WASHINGTON, D.C. — The House Judiciary Committee today introduced a package of bills to address concerns with the market power exerted by large online platforms to block competition and deny consumers choice and value. The bills address a number of serious problems identified in the Antitrust Subcommittee’s year-long bipartisan investigation into competition in the online marketplace, and described in the Subcommittee report released last October.

Sumit Sharma, senior researcher, tech competition at Consumer Reports said, “As consumers and citizens, we increasingly depend on technology and online platforms for our information, communications and commerce. A few online platforms dominate all these spheres given their large scale, network effects, financial power and the ability to set rules for the marketplaces they operate in. Addressing this market power requires new rules to enable a market structure where competition can emerge and grow, and to ensure that large platforms operate consistently with a duty of care for consumers. These bills include market rules that would do exactly that.”

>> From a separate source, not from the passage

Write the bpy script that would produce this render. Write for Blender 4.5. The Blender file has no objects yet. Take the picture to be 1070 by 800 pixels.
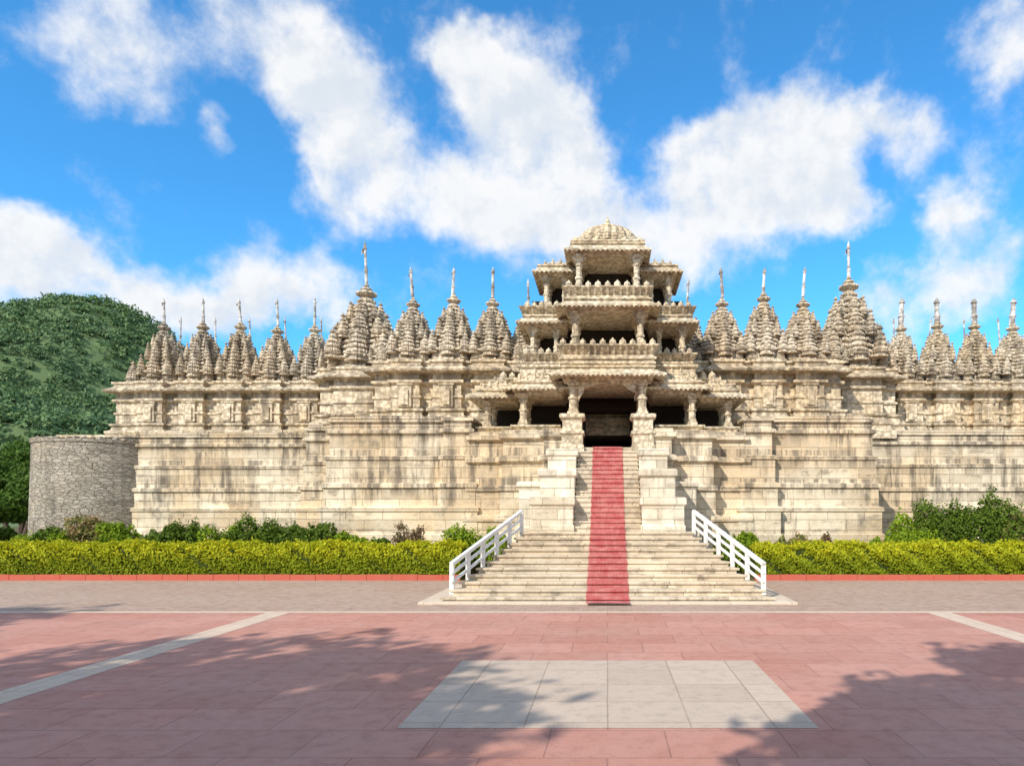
import bpy, math, random
import numpy as np
from mathutils import Vector
random.seed(3); rng=np.random.default_rng(5)
S=bpy.context.scene
R=math.radians
# ---------------------------------------------------------------- node helpers
class NT:
    def __init__(s,tree): s.t=tree; s.n=tree.nodes; s.l=tree.links
    def new(s,typ,**kw):
        n=s.n.new(typ)
        for k,v in kw.items(): setattr(n,k,v)
        return n
    def set(s,sock,v):
        if isinstance(v,bpy.types.NodeSocket): s.l.new(v,sock)
        else: sock.default_value=v
    def math(s,op,a,b=0.0,c=0.0,clamp=False):
        n=s.new('ShaderNodeMath',operation=op,use_clamp=clamp)
        s.set(n.inputs[0],a); s.set(n.inputs[1],b); s.set(n.inputs[2],c); return n.outputs[0]
    def vmath(s,op,a,b=(0,0,0)):
        n=s.new('ShaderNodeVectorMath',operation=op)
        s.set(n.inputs[0],a)
        if op=='SCALE': s.set(n.inputs['Scale'],b)
        else: s.set(n.inputs[1],b)
        return n.outputs['Value'] if op in('DISTANCE','LENGTH','DOT_PRODUCT') else n.outputs[0]
    def rng(s,v,a,b,c=0.0,d=1.0,smooth=True):
        n=s.new('ShaderNodeMapRange'); n.interpolation_type='SMOOTHSTEP' if smooth else 'LINEAR'
        s.set(n.inputs[0],v)
        for i,x in enumerate((a,b,c,d)): s.set(n.inputs[1+i],x)
        return n.outputs[0]
    def mix(s,f,a,b,mode='MIX'):
        n=s.new('ShaderNodeMix',data_type='RGBA',blend_type=mode)
        s.set(n.inputs[0],f)
        for k,v in ((6,a),(7,b)):
            if isinstance(v,(tuple,list)) and len(v)==3: v=(*v,1)
            s.set(n.inputs[k],v)
        return n.outputs[2]
    def noise(s,vec,scale,detail=4,rough=.55):
        n=s.new('ShaderNodeTexNoise'); s.set(n.inputs['Vector'],vec)
        n.inputs['Scale'].default_value=scale; n.inputs['Detail'].default_value=detail; n.inputs['Roughness'].default_value=rough
        return n
    def mapv(s,vec,scale):
        return s.vmath('MULTIPLY',vec,scale)
def newmat(name,rough=.85):
    m=bpy.data.materials.new(name); m.use_nodes=True
    t=NT(m.node_tree); b=m.node_tree.nodes['Principled BSDF']; b.inputs['Roughness'].default_value=rough
    b.inputs['Specular IOR Level'].default_value=.15
    return m,t,b
def pos(t): return t.new('ShaderNodeNewGeometry').outputs['Position']
def bump(t,b,h,strength,dist):
    n=t.new('ShaderNodeBump'); n.inputs['Strength'].default_value=strength; n.inputs['Distance'].default_value=dist
    t.set(n.inputs['Height'],h); t.l.new(n.outputs[0],b.inputs['Normal'])
def sepxyz(t,p):
    n=t.new('ShaderNodeSeparateXYZ'); t.l.new(p,n.inputs[0]); return n.outputs
def comb(t,x,y,z=0.0):
    n=t.new('ShaderNodeCombineXYZ'); t.set(n.inputs[0],x); t.set(n.inputs[1],y); t.set(n.inputs[2],z); return n.outputs[0]

def stone(name,light,warm,dark,stain=.6,blocks=None,carve=0.0,carvescale=5,ss=1.0,zs=.22,warmth=.7,rubble=0,topdirt=None,lo=0.0):
    m,t,b=newmat(name,.9)
    p=pos(t); o=sepxyz(t,p)
    big=t.noise(p,.3,3,.6).outputs[0]
    med=t.noise(p,2.2,5,.65).outputs[0]
    fine=t.noise(p,16,2,.6).outputs[0]
    col=t.mix(t.rng(big,.42,.62,0,warmth),light,warm)
    col=t.mix(t.rng(med,.42,.7,0,.55),col,tuple(c*k for c,k in zip(light,(.68,.64,.60))))
    col=t.mix(t.rng(fine,.35,.75,0,.4),col,tuple(min(.88,c*1.15) for c in light))
    st=t.noise(t.mapv(p,(2.3*ss,2.3*ss,zs)),1,5,.72).outputs[0]
    patch=t.noise(t.vmath('ADD',p,(13,7,3)),.4*ss,4,.65).outputs[0]
    s1=t.math('MULTIPLY',t.rng(st,.44-lo,.63-lo),t.rng(patch,.43-lo,.60-lo))
    hz=t.noise(t.mapv(p,(.3,.3,3.2)),1,4,.65).outputs[0]
    s2=t.math('MULTIPLY',t.rng(hz,.49,.65),t.rng(med,.43,.59))
    s=t.math('MAXIMUM',s1,t.math('MULTIPLY',s2,.65))
    if topdirt:
        for z0,z1 in topdirt:
            tb=t.rng(o[2],z0,z1); tb=t.math('MULTIPLY',tb,t.rng(st,.40,.60)); s=t.math('MAXIMUM',s,t.math('MULTIPLY',t.math('MULTIPLY',tb,.9),t.math('LESS_THAN',o[2],z1+.35)))
    s=t.math('MULTIPLY',s,stain,clamp=True)
    col=t.mix(s,col,dark)
    hgt=t.math('ADD',t.math('MULTIPLY',med,.5),t.math('MULTIPLY',fine,.35))
    if rubble:
        vo=t.new('ShaderNodeTexVoronoi',feature='DISTANCE_TO_EDGE'); vo.inputs['Scale'].default_value=1
        wv=t.vmath('ADD',t.mapv(p,(3.0,3.0,7.5)),t.vmath('SCALE',t.noise(p,3,2).outputs['Color'],.5))
        t.l.new(wv,vo.inputs['Vector'])
        vc=t.new('ShaderNodeTexVoronoi'); vc.inputs['Scale'].default_value=1; t.l.new(wv,vc.inputs['Vector'])
        e=t.rng(vo.outputs['Distance'],.0,.09,1,0)
        rc=t.new('ShaderNodeSeparateColor'); t.l.new(vc.outputs['Color'],rc.inputs[0])
        col=t.mix(t.math('MULTIPLY',rc.outputs[0],.6),col,tuple(c*.5 for c in light))
        col=t.mix(t.math('MULTIPLY',e,.5),col,tuple(c*.4 for c in light)); hgt=t.math('SUBTRACT',hgt,t.math('MULTIPLY',e,.7))
    if blocks:
        bw,bh,mort=blocks
        br=t.new('ShaderNodeTexBrick'); br.offset=.5
        wob=t.math('MULTIPLY',t.math('SUBTRACT',med,.5),.03)
        t.l.new(comb(t,t.math('ADD',o[0],o[1]),t.math('ADD',o[2],wob)),br.inputs['Vector'])
        br.inputs['Scale'].default_value=1; br.inputs['Brick Width'].default_value=bw; br.inputs['Row Height'].default_value=bh
        br.inputs['Mortar Size'].default_value=mort; br.inputs['Mortar Smooth'].default_value=.3
        br.inputs['Color1'].default_value=(.70,.68,.65,1); br.inputs['Color2'].default_value=(1.1,1.1,1.08,1); br.inputs['Mortar'].default_value=(.5,.44,.38,1)
        col=t.mix(.75,col,br.outputs['Color'],'MULTIPLY')
        hgt=t.math('SUBTRACT',hgt,t.math('MULTIPLY',br.outputs['Fac'],.8))
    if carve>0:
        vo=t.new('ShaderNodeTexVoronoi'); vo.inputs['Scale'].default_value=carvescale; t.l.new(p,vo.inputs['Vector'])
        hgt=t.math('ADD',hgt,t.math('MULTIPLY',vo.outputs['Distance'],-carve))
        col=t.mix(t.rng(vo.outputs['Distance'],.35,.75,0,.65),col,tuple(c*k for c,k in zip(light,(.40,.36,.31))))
    t.l.new(col,b.inputs['Base Color'])
    bump(t,b,hgt,.9,.065)
    return m
LOWD=[(5.0,5.75),(3.9,4.6),(2.9,3.4)]
M_wall=stone('weathered_wall_stone',(.80,.69,.525),(.68,.48,.27),(.155,.13,.105),.88,(1.5,.42,.012),topdirt=LOWD,lo=.015)
M_bast=stone('rubble_stone',(.52,.46,.37),(.44,.35,.24),(.12,.10,.085),.8,None,rubble=1)
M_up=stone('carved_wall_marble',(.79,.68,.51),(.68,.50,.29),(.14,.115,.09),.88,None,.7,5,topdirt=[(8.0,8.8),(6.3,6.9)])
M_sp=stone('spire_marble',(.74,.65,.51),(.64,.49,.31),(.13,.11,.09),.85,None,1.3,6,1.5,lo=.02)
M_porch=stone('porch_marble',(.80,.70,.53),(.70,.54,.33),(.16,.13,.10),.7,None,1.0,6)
M_pier=stone('pier_marble',(.82,.745,.61),(.72,.59,.41),(.28,.23,.18),.55,(1.1,.36,.012))
M_step=stone('step_stone',(.72,.625,.49),(.62,.49,.345),(.22,.175,.135),.7,(1.3,5,.012),ss=1.6,zs=2)
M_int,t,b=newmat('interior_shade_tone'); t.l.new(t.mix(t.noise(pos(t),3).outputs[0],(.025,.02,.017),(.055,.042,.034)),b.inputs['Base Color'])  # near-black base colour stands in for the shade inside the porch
M_white,t,b=newmat('white_painted_concrete',.6)
t.l.new(t.mix(t.rng(t.noise(pos(t),6,6,.7).outputs[0],.45,.75),(.82,.80,.76),(.5,.47,.43)),b.inputs['Base Color'])
M_pole,t,b=newmat('pole_whitewash',.6); t.l.new(t.mix(t.rng(t.noise(pos(t),2,4,.7).outputs[0],.4,.6),(.70,.68,.64),(.26,.23,.2)),b.inputs['Base Color'])
M_flag,t,b=newmat('flag_cloth',.9); t.l.new(t.mix(t.rng(t.noise(pos(t),1.5).outputs[0],.4,.6),(.70,.66,.62),(.5,.33,.27)),b.inputs['Base Color'])
M_carpet,t,b=newmat('red_carpet_cloth',.95)
p=pos(t); n=t.noise(p,3,6,.7).outputs[0]; n2=t.noise(t.mapv(p,(30,2,2)),1,3).outputs[0]
c=t.mix(t.rng(n,.35,.7),(.48,.12,.115),(.60,.28,.25)); c=t.mix(t.rng(n2,.4,.7,0,.5),c,(.38,.085,.09))
t.l.new(c,b.inputs['Base Color']); bump(t,b,n2,.4,.01)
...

The bills include a number of significant reforms that Consumer Reports has called for:

  • Mandating interoperability for large online platforms, under appropriate conditions like user privacy safeguards. This should help lower barriers to entry and growth for competing companies and enable effective consumer and business choice among alternatives. This should mean that consumers can choose among competing services without losing contacts, photos, and other valuable content that they have accumulated while using the dominant platform. This would give consumers the right to keep and control their own valuable content.
  • Imposing non-discrimination requirements on large online platforms (marketplaces or distribution platforms). This requires a dominant online platform operator to provide the same level of functionality to other providers, so that businesses who use the platform can compete with the platform owner and its affiliated businesses on similar terms. This should help ensure that the best services get consumers’ attention and dollars, irrespective of which company produces the service, so consumers can buy or use services that best serve their needs. 
  • Requiring large online platforms to justify acquiring another company by showing that the acquisition target is not an actual or potential competitor, and that the acquisition would not further entrench the large online platform’s dominance. This would prevent anti-competitive acquisitions by already-dominant online platforms from slipping past the enforcement radar, as many are concerned has happened in the past.
  • Increasing pre-merger filing fees on the largest mergers. This would help provide antitrust enforcers with needed resources to perform their vital mission of policing the marketplace and ensuring that consumers and competition are protected.

“These proposals will strengthen the ability of antitrust enforcers to protect and promote an open online marketplace, where competition can provide meaningful choices and options to consumers and to all who seek to reach them,” said George Slover, senior policy counsel at Consumer Reports. “We look forward to working with Congress to achieve these important objectives and help right the power imbalance that has grown with the rise of a handful of dominant online platforms.”

A nationally-representative survey conducted by Consumer Reports in July 2020 found widespread public concern about the power of large online platforms to exert too much control over consumers and competing businesses. The survey’s findings are cited in the Subcommittee report.